2006/071

Rapport

Verzoeker werd aangehouden wegens poging tot diefstal en naar het politiebureau gebracht. Op het terrein van het politiebureau vond een schermutseling plaats tussen verzoeker en politieambtenaar M. Verzoeker maakte een zwaaiende en/of slaande beweging met zijn arm in de richting van de politieambtenaar, en vertoonde de gehele tijd (verbaal) recalcitrant gedrag. Vervolgens gaf de politieambtenaar verzoeker een klap in zijn gezicht.

Verzoeker klaagde erover dat een politieambtenaar disproportioneel geweld jegens hem had gebruikt, als gevolg waarvan verzoeker letsel (een breuk van het jukbeen en de jukbeenboog) had opgelopen.

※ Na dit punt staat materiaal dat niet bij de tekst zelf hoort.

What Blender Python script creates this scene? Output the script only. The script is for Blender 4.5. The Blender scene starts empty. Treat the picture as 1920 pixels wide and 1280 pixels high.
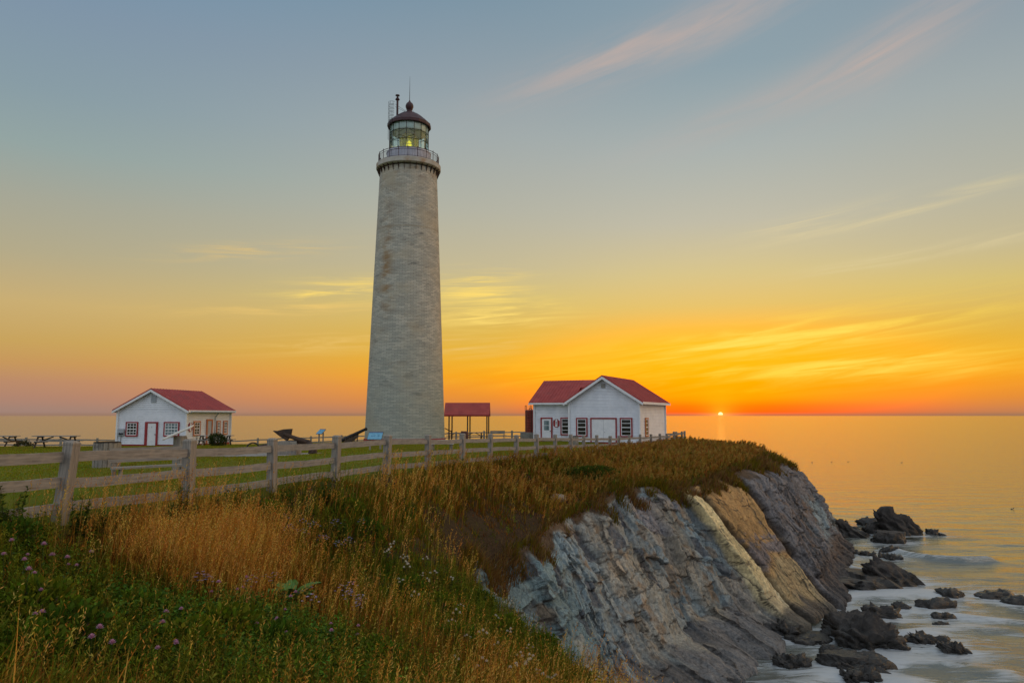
import bpy, bmesh, math, random
import numpy as np
from mathutils import Vector, Matrix
from math import radians as R, sin, cos, pi, tan

random.seed(7)
rng = np.random.default_rng(7)
S = bpy.context.scene
COL = S.collection

# ------------------------------------------------------------------ camera
EYE = 9.5                      # metres above the sea
PITCH = R(5.65)
F = 1405.0                     # focal length for a 1920 wide frame
cam_d = bpy.data.cameras.new('camera')
cam = bpy.data.objects.new('camera', cam_d); COL.objects.link(cam)
cam.location = (0, 0, EYE); cam.rotation_euler = (R(90) + PITCH, 0, 0)
cam_d.sensor_width = 36; cam_d.lens = F / 1920 * 36
cam_d.clip_start = 0.2; cam_d.clip_end = 60000
S.camera = cam
S.view_settings.view_transform = 'Standard'
S.view_settings.look = 'None'
S.view_settings.gamma = 1
S.view_settings.use_curve_mapping = False
S.view_settings.exposure = 0.0
S.cycles.max_bounces = 6
S.cycles.transparent_max_bounces = 12

def ray(px, py):
    x = (px - 960) / F; y = (640 - py) / F
    return np.array([x, cos(PITCH) - y * sin(PITCH), sin(PITCH) + y * cos(PITCH)])
def at(px, py, Y):             # point on the line of sight at distance Y ahead
    d = ray(px, py); return np.array([0, 0, EYE]) + d * (Y / d[1])
def azel(px, py):
    d = ray(px, py); return math.degrees(math.atan2(d[0], d[1])), math.degrees(math.atan2(d[2], math.hypot(d[0], d[1])))

def lin(c):
    return tuple((v / 255 / 12.92 if v / 255 <= .04045 else ((v / 255 + .055) / 1.055) ** 2.4) for v in c)

# ------------------------------------------------------------------ node helper
class NT:
    def __init__(s, tree): s.t = tree; tree.nodes.clear()
    def n(s, typ, ins=None, **kw):
        nd = s.t.nodes.new(typ)
        for k, v in kw.items(): setattr(nd, k, v)
        for k, v in (ins or {}).items(): s.put(nd.inputs[k], v)
        return nd
    def put(s, sock, v):
        if isinstance(v, bpy.types.NodeSocket): s.t.links.new(v, sock)
        elif isinstance(v, bpy.types.Node): s.t.links.new(v.outputs[0], sock)
        else:
            if sock.type == 'RGBA' and not isinstance(v, (int, float)) and len(v) == 3: v = (*v, 1)
            sock.default_value = v
    def m(s, op, a, b=0.0, c=0.0, clamp=False):
        nd = s.n('ShaderNodeMath', operation=op, use_clamp=clamp)
        s.put(nd.inputs[0], a); s.put(nd.inputs[1], b); s.put(nd.inputs[2], c)
        return nd.outputs[0]
    def mix(s, f, a, b, blend='MIX'):
        nd = s.n('ShaderNodeMix', data_type='RGBA', blend_type=blend)
        s.put(nd.inputs[0], f); s.put(nd.inputs[6], a); s.put(nd.inputs[7], b)
        return nd.outputs[2]
    def ramp(s, f, stops, interp='LINEAR'):
        nd = s.n('ShaderNodeValToRGB'); cr = nd.color_ramp; cr.interpolation = interp
        while len(cr.elements) < len(stops): cr.elements.new(0.5)
        for e, (p, c) in zip(cr.elements, stops):
            e.position = p; e.color = (*c, 1) if len(c) == 3 else c
        s.put(nd.inputs[0], f); return nd.outputs[0]
    def step(s, v, a, b):
        nd = s.n('ShaderNodeMapRange', interpolation_type='SMOOTHSTEP')
        s.put(nd.inputs[0], v); nd.inputs[1].default_value = a; nd.inputs[2].default_value = b
        return nd.outputs[0]
    def noise(s, vec, scale=1, detail=4, rough=.55, dist=0):
        nd = s.n('ShaderNodeTexNoise'); s.put(nd.inputs['Vector'], vec)
        nd.inputs['Scale'].default_value = scale; nd.inputs['Detail'].default_value = detail
        nd.inputs['Roughness'].default_value = rough; nd.inputs['Distortion'].default_value = dist
        return nd.outputs[0]

# ------------------------------------------------------------------ sky
SUN_AZ, SUN_EL = azel(1351, 777)
W = bpy.data.worlds.new('World'); S.world = W; W.use_nodes = True
w = NT(W.node_tree)
tc = w.n('ShaderNodeTexCoord')
nrm = w.n('ShaderNodeVectorMath', {0: tc.outputs['Generated']}, operation='NORMALIZE')
sx = w.n('ShaderNodeSeparateXYZ', {0: nrm.outputs[0]})
el = w.m('MULTIPLY', w.m('ARCSINE', sx.outputs[2]), 180 / pi)
az = w.m('MULTIPLY', w.m('ARCTAN2', sx.outputs[0], sx.outputs[1]), 180 / pi)
daz = w.m('ABSOLUTE', w.m('SUBTRACT', az, SUN_AZ))
elf = w.m('SQRT', w.m('DIVIDE', w.m('MAXIMUM', el, 0.0), 90.0))
def stops(lst): return [(math.sqrt(e / 90), lin(c)) for e, c in lst]
ZEN = (190, 198, 208)
GL = 1.6    # the sky close above the sun is brighter than the picture can show
def glowstops(lst): return [(p, (c[0] * (1 + (GL - 1) * sm), c[1], c[2])) for (p, c), sm in zip(stops(lst), (1, 1, 1, 1, 1, .8, .5, .25, 0, 0, 0, 0, 0, 0, 0))]
r_sun = w.ramp(elf, glowstops([(0, (190, 92, 18)), (.3, (222, 98, 10)), (.7, (246, 116, 4)), (1.2, (255, 150, 0)), (2.4, (255, 168, 0)), (3.6, (254, 182, 2)), (5.2, (249, 189, 22)), (6.5, (236, 187, 62)), (8.1, (226, 192, 105)),
                           (10.5, (212, 194, 136)), (14.2, (190, 186, 166)), (19.3, (168, 176, 173)), (25, (140, 159, 168)), (31, (130, 152, 166)), (90, ZEN)]))
r_mid = w.ramp(elf, stops([(0, (160, 116, 80)), (.4, (198, 128, 78)), (1.2, (226, 140, 52)), (2.0, (240, 150, 36)), (3.0, (246, 164, 18)), (4.2, (238, 174, 36)), (5.2, (229, 178, 56)), (6.5, (221, 182, 80)), (8.9, (212, 190, 116)),
                           (11.3, (196, 184, 146)), (15.4, (179, 178, 162)), (21, (160, 169, 169)), (25, (144, 158, 166)), (31, (121, 146, 163)), (90, ZEN)]))
r_far = w.ramp(elf, stops([(0, (152, 128, 120)), (.5, (162, 131, 117)), (1.2, (174, 132, 112)), (2.2, (184, 137, 106)), (3.4, (196, 149, 92)), (4.8, (198, 161, 92)), (7.3, (200, 172, 114)), (10.5, (178, 168, 136)),
                           (14, (164, 165, 149)), (17.3, (146, 163, 161)), (20.7, (135, 155, 164)), (25.7, (126, 147, 166)), (31, (111, 143, 169)), (90, ZEN)]))
BK = 1.0  # unseen sky behind the camera, brightened as fill for the house fronts
r_back = w.ramp(elf, [(0, (.40 * BK, .42 * BK, .50 * BK)), (.25, (.58 * BK, .62 * BK, .70 * BK)), (.5, (.64 * BK, .70 * BK, .82 * BK)), (.75, (.66 * BK, .72 * BK, .82 * BK)), (1, lin(ZEN))])
skyc = w.mix(w.step(daz, 1.5, 19), r_sun, r_mid)
skyc = w.mix(w.step(daz, 13, 52), skyc, r_far)
skyc = w.mix(w.step(daz, 60, 125), skyc, r_back)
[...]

Gelet op het feit dat er twee andere politieambtenaren in de nabijheid waren, het incident op het terrein van het politiebureau plaatsvond en verzoeker een tengere man is, had het naar het oordeel van de Nationale ombudsman voor de hand gelegen dat M. verzoekers beweging had afgeweerd, hem had gewaarschuwd zich te bedwingen en hem zo nodig op andere - minder verstrekkende - wijze onder controle had gebracht. M. had hierbij gebruik kunnen maken van de bijstand van de andere aanwezige politieambtenaren in de omgeving. Slechts wanneer dit niet het beoogde resultaat zou hebben gehad, zou er mogelijk ruimte zijn geweest voor het toepassen van geweld.

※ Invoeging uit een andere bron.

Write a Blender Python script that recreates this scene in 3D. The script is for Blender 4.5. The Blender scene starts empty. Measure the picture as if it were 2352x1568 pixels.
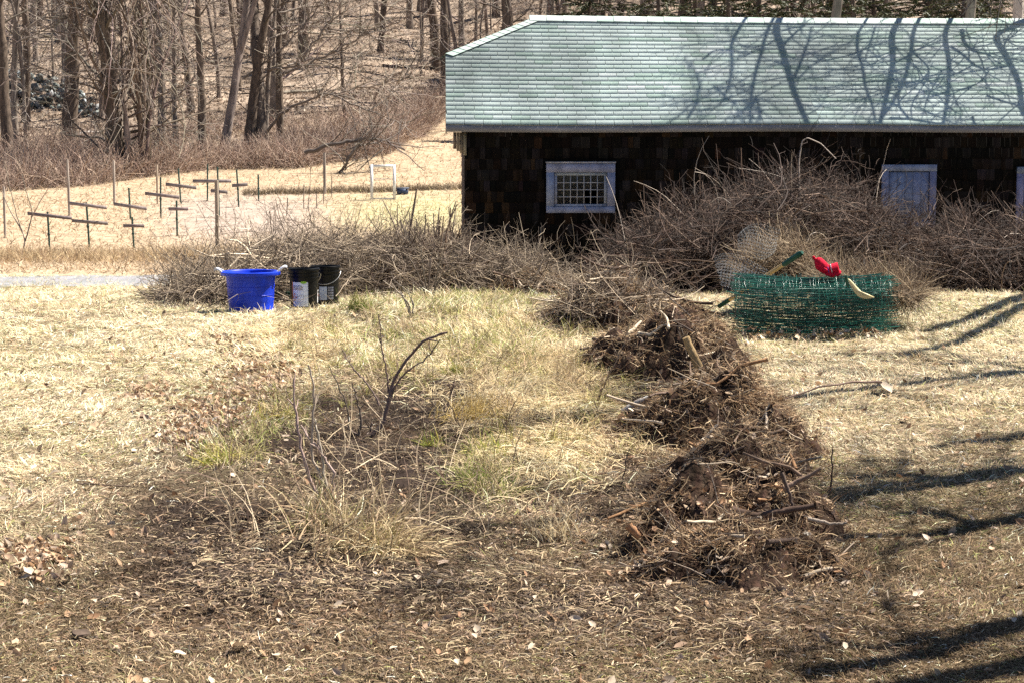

Zelfs wanneer de situatie zich vervolgens zo zou hebben ontwikkeld dat geweldgebruik geboden was, kan het slaan in het gezicht niet snel worden aangemerkt als een passende vorm van geweldgebruik. Een vuistslag in het gezicht kan ernstig letsel tot gevolg hebben. Daarom is het geven van zo'n vuistslag slechts in uitzonderlijke situaties aanvaardbaar te achten. De Nationale ombudsman oordeelde dat het grondrecht op onaantastbaarheid van het menselijk lichaam was geschonden.

Instantie: Regiopolitie Drenthe

Klacht:

Dipsproportioneel geweld gebruikt jegens verzoeker tijdens zijn aanhouding waardoor hij letsel heeft opgelopen.